→ Scenes as source code
<<<<

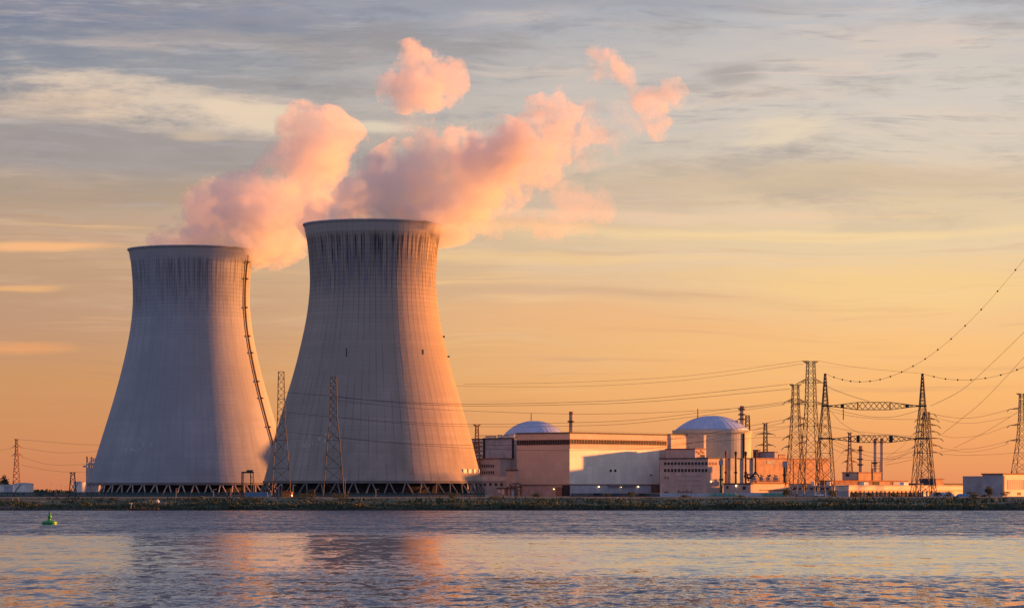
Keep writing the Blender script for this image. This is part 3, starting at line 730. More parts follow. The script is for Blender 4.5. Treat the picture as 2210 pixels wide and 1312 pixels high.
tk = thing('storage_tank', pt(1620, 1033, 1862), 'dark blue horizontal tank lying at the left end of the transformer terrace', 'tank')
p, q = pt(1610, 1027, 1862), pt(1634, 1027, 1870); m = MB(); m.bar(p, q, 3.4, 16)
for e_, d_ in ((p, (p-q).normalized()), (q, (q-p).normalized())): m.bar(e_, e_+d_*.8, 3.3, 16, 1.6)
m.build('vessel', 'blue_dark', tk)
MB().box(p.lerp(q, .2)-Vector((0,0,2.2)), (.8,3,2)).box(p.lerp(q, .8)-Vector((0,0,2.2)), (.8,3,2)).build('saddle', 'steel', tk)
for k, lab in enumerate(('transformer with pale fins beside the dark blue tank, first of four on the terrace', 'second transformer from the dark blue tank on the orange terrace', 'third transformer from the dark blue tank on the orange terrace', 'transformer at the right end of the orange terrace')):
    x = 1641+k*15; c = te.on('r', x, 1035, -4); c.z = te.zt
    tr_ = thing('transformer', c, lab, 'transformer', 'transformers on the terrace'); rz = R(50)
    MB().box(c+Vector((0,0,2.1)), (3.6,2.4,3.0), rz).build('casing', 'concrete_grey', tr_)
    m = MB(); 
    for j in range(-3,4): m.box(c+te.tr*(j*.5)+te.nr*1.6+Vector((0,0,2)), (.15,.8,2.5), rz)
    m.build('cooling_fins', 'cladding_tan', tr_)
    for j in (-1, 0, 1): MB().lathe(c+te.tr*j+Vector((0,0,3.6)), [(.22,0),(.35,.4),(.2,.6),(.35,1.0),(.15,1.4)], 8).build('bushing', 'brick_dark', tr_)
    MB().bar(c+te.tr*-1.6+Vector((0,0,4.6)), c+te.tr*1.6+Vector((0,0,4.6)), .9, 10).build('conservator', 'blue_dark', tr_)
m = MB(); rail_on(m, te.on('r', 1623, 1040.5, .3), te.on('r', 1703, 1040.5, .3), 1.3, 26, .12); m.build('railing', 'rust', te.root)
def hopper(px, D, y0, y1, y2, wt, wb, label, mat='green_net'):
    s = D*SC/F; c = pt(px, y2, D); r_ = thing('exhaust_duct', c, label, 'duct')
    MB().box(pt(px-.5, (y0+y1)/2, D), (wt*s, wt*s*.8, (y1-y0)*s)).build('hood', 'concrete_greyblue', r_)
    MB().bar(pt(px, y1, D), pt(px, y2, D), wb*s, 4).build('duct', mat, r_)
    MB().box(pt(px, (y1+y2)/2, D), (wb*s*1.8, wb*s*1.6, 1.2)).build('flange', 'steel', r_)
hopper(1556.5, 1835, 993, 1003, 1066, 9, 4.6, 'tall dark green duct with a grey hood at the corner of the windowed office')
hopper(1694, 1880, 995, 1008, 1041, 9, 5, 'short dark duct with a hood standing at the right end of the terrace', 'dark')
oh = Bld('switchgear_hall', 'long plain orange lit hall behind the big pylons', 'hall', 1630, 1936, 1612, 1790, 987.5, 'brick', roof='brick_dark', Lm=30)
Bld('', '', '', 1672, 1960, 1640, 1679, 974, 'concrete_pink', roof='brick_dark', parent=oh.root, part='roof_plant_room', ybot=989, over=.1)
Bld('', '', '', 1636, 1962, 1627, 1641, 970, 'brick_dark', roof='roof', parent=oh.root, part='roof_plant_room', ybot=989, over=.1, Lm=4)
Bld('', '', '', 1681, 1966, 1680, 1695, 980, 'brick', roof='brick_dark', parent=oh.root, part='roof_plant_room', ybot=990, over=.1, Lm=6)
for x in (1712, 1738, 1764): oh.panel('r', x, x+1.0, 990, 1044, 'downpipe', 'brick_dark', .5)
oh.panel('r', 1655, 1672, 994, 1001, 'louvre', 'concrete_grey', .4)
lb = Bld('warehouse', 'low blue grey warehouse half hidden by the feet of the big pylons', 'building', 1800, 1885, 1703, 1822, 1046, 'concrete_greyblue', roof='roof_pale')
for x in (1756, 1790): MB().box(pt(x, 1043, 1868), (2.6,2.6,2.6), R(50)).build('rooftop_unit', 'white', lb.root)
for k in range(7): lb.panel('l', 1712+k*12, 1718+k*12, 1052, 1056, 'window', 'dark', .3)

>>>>
<<<<

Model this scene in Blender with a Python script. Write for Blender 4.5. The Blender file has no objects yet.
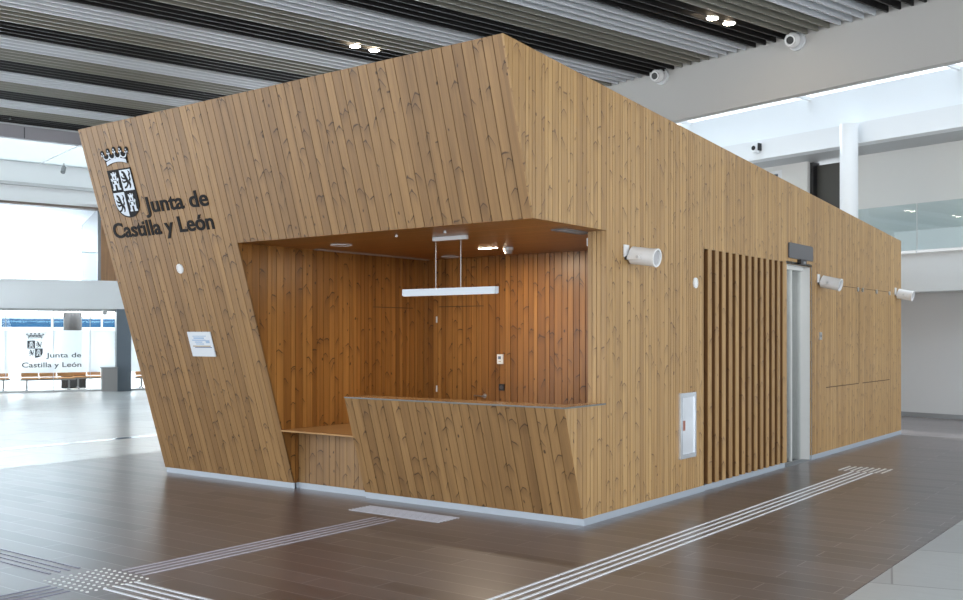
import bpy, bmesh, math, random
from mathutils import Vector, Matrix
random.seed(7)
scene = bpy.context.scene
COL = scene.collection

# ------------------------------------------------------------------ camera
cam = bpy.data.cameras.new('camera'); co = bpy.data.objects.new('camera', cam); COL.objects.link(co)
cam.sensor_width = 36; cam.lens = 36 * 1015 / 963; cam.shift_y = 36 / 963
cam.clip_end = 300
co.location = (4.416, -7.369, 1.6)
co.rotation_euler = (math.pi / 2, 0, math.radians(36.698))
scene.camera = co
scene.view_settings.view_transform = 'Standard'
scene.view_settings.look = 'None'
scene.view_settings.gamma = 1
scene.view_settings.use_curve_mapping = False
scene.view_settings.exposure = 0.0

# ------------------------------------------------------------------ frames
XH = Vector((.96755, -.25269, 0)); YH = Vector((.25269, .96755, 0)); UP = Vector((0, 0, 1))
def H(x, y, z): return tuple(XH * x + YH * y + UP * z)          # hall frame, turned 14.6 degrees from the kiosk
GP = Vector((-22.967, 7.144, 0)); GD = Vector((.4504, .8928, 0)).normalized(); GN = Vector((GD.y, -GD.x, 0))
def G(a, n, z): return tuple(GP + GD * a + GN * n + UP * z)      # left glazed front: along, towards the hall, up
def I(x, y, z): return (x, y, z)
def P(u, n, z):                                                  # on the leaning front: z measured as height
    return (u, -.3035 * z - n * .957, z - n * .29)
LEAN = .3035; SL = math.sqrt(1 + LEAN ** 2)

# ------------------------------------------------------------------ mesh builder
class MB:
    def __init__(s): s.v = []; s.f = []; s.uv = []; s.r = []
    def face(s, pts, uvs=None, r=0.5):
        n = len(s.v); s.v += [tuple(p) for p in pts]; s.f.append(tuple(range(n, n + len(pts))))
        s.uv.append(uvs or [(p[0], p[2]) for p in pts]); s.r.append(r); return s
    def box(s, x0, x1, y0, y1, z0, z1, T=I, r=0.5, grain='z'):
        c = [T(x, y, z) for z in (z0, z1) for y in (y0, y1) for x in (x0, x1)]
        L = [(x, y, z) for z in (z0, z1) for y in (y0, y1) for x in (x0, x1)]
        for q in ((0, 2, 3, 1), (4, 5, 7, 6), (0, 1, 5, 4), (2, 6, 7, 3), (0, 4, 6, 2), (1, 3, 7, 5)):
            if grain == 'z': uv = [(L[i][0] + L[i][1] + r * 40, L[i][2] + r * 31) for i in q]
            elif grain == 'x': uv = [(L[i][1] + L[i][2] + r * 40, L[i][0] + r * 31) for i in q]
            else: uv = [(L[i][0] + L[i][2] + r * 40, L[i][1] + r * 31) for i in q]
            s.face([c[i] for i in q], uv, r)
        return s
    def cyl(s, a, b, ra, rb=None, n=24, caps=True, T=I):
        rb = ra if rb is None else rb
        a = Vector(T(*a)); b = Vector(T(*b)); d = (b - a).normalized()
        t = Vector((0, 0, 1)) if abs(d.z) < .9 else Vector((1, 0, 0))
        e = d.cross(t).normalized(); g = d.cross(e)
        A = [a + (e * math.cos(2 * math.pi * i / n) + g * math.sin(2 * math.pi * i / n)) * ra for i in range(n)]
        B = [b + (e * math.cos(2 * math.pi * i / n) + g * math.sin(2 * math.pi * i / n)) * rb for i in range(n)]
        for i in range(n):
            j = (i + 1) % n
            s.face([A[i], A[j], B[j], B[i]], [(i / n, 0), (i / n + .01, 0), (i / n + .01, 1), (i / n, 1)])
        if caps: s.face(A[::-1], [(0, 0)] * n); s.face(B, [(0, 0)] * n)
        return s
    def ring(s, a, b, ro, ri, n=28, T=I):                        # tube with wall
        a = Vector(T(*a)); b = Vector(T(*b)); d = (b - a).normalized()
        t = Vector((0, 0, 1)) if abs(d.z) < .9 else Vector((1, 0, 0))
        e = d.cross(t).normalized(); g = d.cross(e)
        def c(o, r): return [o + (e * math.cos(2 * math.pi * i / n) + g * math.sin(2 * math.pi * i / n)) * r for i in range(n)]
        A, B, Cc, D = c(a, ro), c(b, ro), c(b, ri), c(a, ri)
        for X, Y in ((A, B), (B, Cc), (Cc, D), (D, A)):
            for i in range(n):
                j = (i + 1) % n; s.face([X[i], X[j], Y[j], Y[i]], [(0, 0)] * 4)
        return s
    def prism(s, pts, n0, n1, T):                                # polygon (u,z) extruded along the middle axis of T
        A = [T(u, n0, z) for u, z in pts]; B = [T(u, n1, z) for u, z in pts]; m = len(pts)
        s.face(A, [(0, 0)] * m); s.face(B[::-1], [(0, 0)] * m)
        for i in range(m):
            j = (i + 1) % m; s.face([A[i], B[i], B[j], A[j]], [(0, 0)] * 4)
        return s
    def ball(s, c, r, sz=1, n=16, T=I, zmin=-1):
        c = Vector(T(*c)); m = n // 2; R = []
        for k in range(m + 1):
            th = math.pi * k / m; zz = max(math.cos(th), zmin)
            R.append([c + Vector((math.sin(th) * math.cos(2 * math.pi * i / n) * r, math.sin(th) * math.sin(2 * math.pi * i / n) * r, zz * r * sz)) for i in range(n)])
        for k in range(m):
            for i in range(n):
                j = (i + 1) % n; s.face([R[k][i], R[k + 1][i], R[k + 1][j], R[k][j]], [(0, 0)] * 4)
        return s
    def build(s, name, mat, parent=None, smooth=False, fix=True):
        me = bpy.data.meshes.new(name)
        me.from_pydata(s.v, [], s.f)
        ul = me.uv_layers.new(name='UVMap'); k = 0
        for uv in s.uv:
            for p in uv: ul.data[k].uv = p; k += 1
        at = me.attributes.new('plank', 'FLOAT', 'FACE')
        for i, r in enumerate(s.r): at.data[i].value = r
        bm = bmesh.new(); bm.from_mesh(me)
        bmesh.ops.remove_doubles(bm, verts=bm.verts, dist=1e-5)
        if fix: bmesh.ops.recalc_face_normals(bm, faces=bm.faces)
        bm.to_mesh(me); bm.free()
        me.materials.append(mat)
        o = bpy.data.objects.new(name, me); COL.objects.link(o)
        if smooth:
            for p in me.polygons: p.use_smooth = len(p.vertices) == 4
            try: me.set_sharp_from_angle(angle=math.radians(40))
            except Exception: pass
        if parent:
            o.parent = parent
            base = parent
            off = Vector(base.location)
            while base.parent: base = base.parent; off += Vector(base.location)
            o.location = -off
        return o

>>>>

→ WRITTEN INSTRUCTION
Could you quote, word for word, only the lines from the one containing "Model this scene" through the one containing "COL = scene.collection", both included, and leave out any pictures?

→ OUTPUT OF THE EXERCISE
Model this scene in Blender with a Python script. Write for Blender 4.5. The Blender file has no objects yet.
import bpy, bmesh, math, random
from mathutils import Vector, Matrix
random.seed(7)
scene = bpy.context.scene
COL = scene.collection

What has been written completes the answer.